*Exercise*:
The data must be written out once more, precisely as given.

>> Start Information given

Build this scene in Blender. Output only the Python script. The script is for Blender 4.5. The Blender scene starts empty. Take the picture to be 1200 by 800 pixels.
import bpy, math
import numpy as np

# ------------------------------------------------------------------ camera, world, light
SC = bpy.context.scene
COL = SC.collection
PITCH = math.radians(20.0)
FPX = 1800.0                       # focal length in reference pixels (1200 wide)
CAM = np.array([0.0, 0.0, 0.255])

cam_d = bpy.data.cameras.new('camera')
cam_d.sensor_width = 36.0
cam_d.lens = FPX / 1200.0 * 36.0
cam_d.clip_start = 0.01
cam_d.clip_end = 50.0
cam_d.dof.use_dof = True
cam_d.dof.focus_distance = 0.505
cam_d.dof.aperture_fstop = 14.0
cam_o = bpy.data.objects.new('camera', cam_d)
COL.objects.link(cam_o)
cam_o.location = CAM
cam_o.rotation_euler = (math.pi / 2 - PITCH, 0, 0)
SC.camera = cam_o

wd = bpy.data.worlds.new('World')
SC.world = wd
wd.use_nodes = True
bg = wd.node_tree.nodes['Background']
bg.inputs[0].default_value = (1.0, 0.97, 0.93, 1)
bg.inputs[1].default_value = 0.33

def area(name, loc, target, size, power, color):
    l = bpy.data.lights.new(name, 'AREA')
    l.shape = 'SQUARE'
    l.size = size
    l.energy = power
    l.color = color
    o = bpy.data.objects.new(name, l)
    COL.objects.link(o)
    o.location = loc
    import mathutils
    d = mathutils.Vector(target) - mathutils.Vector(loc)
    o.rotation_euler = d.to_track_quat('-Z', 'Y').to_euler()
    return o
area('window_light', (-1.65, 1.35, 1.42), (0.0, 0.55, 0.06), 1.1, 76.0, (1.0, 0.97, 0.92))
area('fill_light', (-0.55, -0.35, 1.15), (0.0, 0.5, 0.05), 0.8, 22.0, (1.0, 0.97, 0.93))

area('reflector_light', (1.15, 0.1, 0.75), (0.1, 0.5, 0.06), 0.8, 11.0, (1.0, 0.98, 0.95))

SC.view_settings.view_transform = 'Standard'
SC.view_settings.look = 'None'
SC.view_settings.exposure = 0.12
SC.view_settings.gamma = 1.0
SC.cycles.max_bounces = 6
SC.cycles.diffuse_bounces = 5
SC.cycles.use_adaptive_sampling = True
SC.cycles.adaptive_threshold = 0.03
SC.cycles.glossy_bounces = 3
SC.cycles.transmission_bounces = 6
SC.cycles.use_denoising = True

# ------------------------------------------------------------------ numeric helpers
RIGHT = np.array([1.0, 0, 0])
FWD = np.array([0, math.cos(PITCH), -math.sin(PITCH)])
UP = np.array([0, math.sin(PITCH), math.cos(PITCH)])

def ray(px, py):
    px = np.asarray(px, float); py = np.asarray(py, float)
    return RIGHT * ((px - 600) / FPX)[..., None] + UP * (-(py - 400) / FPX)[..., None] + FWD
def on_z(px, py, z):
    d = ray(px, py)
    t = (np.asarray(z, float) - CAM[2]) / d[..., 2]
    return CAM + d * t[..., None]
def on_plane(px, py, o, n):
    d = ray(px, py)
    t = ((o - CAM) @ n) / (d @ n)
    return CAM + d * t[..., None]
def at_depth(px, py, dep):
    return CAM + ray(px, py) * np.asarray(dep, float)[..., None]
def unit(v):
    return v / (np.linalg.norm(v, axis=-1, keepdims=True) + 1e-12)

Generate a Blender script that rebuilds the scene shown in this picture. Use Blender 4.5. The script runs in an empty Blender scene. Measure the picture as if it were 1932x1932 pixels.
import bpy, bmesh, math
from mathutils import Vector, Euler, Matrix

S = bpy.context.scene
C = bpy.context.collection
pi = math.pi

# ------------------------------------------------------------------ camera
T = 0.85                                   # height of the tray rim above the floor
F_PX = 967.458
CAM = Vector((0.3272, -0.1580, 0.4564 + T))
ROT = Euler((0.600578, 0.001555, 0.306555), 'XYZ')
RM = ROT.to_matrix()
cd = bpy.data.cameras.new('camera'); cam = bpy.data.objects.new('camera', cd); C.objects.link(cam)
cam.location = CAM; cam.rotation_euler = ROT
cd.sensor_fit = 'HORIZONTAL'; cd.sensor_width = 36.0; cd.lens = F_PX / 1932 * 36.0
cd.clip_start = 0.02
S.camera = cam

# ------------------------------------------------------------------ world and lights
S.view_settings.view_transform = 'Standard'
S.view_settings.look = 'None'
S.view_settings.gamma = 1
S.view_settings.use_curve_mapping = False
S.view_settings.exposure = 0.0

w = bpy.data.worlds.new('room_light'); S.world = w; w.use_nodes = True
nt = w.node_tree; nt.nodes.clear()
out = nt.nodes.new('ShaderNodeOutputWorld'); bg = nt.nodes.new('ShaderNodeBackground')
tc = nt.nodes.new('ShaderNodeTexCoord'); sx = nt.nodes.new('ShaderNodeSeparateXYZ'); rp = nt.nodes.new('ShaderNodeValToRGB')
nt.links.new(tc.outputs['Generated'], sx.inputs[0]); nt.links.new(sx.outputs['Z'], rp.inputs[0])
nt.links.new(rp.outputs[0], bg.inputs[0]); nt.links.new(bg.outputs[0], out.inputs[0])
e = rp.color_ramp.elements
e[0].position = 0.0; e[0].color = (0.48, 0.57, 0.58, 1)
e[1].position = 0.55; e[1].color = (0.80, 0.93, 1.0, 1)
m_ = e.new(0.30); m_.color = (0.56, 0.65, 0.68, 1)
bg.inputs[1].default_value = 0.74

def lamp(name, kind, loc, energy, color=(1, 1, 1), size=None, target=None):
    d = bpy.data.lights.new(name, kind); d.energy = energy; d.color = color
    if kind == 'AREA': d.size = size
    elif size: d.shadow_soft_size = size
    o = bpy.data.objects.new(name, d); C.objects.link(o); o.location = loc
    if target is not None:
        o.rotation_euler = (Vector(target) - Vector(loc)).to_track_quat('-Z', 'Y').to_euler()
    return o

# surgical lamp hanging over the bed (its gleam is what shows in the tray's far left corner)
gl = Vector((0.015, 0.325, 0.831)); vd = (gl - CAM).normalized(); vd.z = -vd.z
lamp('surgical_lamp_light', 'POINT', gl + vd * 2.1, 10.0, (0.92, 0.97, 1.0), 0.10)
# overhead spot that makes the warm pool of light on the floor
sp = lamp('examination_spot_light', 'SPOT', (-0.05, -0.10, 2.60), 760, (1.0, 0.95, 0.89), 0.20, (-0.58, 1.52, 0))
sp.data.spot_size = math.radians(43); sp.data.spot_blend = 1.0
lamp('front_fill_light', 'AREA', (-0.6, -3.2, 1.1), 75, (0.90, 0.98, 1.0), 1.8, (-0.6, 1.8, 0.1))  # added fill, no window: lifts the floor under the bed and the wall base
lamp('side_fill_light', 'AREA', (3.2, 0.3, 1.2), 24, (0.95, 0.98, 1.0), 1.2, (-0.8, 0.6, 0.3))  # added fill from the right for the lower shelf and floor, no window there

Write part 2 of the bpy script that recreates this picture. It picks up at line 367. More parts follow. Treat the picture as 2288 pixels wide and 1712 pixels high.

>> End Information given

*Result*:
Build this scene in Blender. Output only the Python script. The script is for Blender 4.5. The Blender scene starts empty. Take the picture to be 1200 by 800 pixels.
import bpy, math
import numpy as np

# ------------------------------------------------------------------ camera, world, light
SC = bpy.context.scene
COL = SC.collection
PITCH = math.radians(20.0)
FPX = 1800.0                       # focal length in reference pixels (1200 wide)
CAM = np.array([0.0, 0.0, 0.255])

cam_d = bpy.data.cameras.new('camera')
cam_d.sensor_width = 36.0
cam_d.lens = FPX / 1200.0 * 36.0
cam_d.clip_start = 0.01
cam_d.clip_end = 50.0
cam_d.dof.use_dof = True
cam_d.dof.focus_distance = 0.505
cam_d.dof.aperture_fstop = 14.0
cam_o = bpy.data.objects.new('camera', cam_d)
COL.objects.link(cam_o)
cam_o.location = CAM
cam_o.rotation_euler = (math.pi / 2 - PITCH, 0, 0)
SC.camera = cam_o

wd = bpy.data.worlds.new('World')
SC.world = wd
wd.use_nodes = True
bg = wd.node_tree.nodes['Background']
bg.inputs[0].default_value = (1.0, 0.97, 0.93, 1)
bg.inputs[1].default_value = 0.33

def area(name, loc, target, size, power, color):
    l = bpy.data.lights.new(name, 'AREA')
    l.shape = 'SQUARE'
    l.size = size
    l.energy = power
    l.color = color
    o = bpy.data.objects.new(name, l)
    COL.objects.link(o)
    o.location = loc
    import mathutils
    d = mathutils.Vector(target) - mathutils.Vector(loc)
    o.rotation_euler = d.to_track_quat('-Z', 'Y').to_euler()
    return o
area('window_light', (-1.65, 1.35, 1.42), (0.0, 0.55, 0.06), 1.1, 76.0, (1.0, 0.97, 0.92))
area('fill_light', (-0.55, -0.35, 1.15), (0.0, 0.5, 0.05), 0.8, 22.0, (1.0, 0.97, 0.93))

area('reflector_light', (1.15, 0.1, 0.75), (0.1, 0.5, 0.06), 0.8, 11.0, (1.0, 0.98, 0.95))

SC.view_settings.view_transform = 'Standard'
SC.view_settings.look = 'None'
SC.view_settings.exposure = 0.12
SC.view_settings.gamma = 1.0
SC.cycles.max_bounces = 6
SC.cycles.diffuse_bounces = 5
SC.cycles.use_adaptive_sampling = True
SC.cycles.adaptive_threshold = 0.03
SC.cycles.glossy_bounces = 3
SC.cycles.transmission_bounces = 6
SC.cycles.use_denoising = True

# ------------------------------------------------------------------ numeric helpers
RIGHT = np.array([1.0, 0, 0])
FWD = np.array([0, math.cos(PITCH), -math.sin(PITCH)])
UP = np.array([0, math.sin(PITCH), math.cos(PITCH)])

def ray(px, py):
    px = np.asarray(px, float); py = np.asarray(py, float)
    return RIGHT * ((px - 600) / FPX)[..., None] + UP * (-(py - 400) / FPX)[..., None] + FWD
def on_z(px, py, z):
    d = ray(px, py)
    t = (np.asarray(z, float) - CAM[2]) / d[..., 2]
    return CAM + d * t[..., None]
def on_plane(px, py, o, n):
    d = ray(px, py)
    t = ((o - CAM) @ n) / (d @ n)
    return CAM + d * t[..., None]
def at_depth(px, py, dep):
    return CAM + ray(px, py) * np.asarray(dep, float)[..., None]
def unit(v):
    return v / (np.linalg.norm(v, axis=-1, keepdims=True) + 1e-12)

Generate a Blender script that rebuilds the scene shown in this picture. Use Blender 4.5. The script runs in an empty Blender scene. Measure the picture as if it were 1932x1932 pixels.
import bpy, bmesh, math
from mathutils import Vector, Euler, Matrix

S = bpy.context.scene
C = bpy.context.collection
pi = math.pi

# ------------------------------------------------------------------ camera
T = 0.85                                   # height of the tray rim above the floor
F_PX = 967.458
CAM = Vector((0.3272, -0.1580, 0.4564 + T))
ROT = Euler((0.600578, 0.001555, 0.306555), 'XYZ')
RM = ROT.to_matrix()
cd = bpy.data.cameras.new('camera'); cam = bpy.data.objects.new('camera', cd); C.objects.link(cam)
cam.location = CAM; cam.rotation_euler = ROT
cd.sensor_fit = 'HORIZONTAL'; cd.sensor_width = 36.0; cd.lens = F_PX / 1932 * 36.0
cd.clip_start = 0.02
S.camera = cam

# ------------------------------------------------------------------ world and lights
S.view_settings.view_transform = 'Standard'
S.view_settings.look = 'None'
S.view_settings.gamma = 1
S.view_settings.use_curve_mapping = False
S.view_settings.exposure = 0.0

w = bpy.data.worlds.new('room_light'); S.world = w; w.use_nodes = True
nt = w.node_tree; nt.nodes.clear()
out = nt.nodes.new('ShaderNodeOutputWorld'); bg = nt.nodes.new('ShaderNodeBackground')
tc = nt.nodes.new('ShaderNodeTexCoord'); sx = nt.nodes.new('ShaderNodeSeparateXYZ'); rp = nt.nodes.new('ShaderNodeValToRGB')
nt.links.new(tc.outputs['Generated'], sx.inputs[0]); nt.links.new(sx.outputs['Z'], rp.inputs[0])
nt.links.new(rp.outputs[0], bg.inputs[0]); nt.links.new(bg.outputs[0], out.inputs[0])
e = rp.color_ramp.elements
e[0].position = 0.0; e[0].color = (0.48, 0.57, 0.58, 1)
e[1].position = 0.55; e[1].color = (0.80, 0.93, 1.0, 1)
m_ = e.new(0.30); m_.color = (0.56, 0.65, 0.68, 1)
bg.inputs[1].default_value = 0.74

def lamp(name, kind, loc, energy, color=(1, 1, 1), size=None, target=None):
    d = bpy.data.lights.new(name, kind); d.energy = energy; d.color = color
    if kind == 'AREA': d.size = size
    elif size: d.shadow_soft_size = size
    o = bpy.data.objects.new(name, d); C.objects.link(o); o.location = loc
    if target is not None:
        o.rotation_euler = (Vector(target) - Vector(loc)).to_track_quat('-Z', 'Y').to_euler()
    return o

# surgical lamp hanging over the bed (its gleam is what shows in the tray's far left corner)
gl = Vector((0.015, 0.325, 0.831)); vd = (gl - CAM).normalized(); vd.z = -vd.z
lamp('surgical_lamp_light', 'POINT', gl + vd * 2.1, 10.0, (0.92, 0.97, 1.0), 0.10)
# overhead spot that makes the warm pool of light on the floor
sp = lamp('examination_spot_light', 'SPOT', (-0.05, -0.10, 2.60), 760, (1.0, 0.95, 0.89), 0.20, (-0.58, 1.52, 0))
sp.data.spot_size = math.radians(43); sp.data.spot_blend = 1.0
lamp('front_fill_light', 'AREA', (-0.6, -3.2, 1.1), 75, (0.90, 0.98, 1.0), 1.8, (-0.6, 1.8, 0.1))  # added fill, no window: lifts the floor under the bed and the wall base
lamp('side_fill_light', 'AREA', (3.2, 0.3, 1.2), 24, (0.95, 0.98, 1.0), 1.2, (-0.8, 0.6, 0.3))  # added fill from the right for the lower shelf and floor, no window there

Write part 2 of the bpy script that recreates this picture. It picks up at line 367. More parts follow. Treat the picture as 2288 pixels wide and 1712 pixels high.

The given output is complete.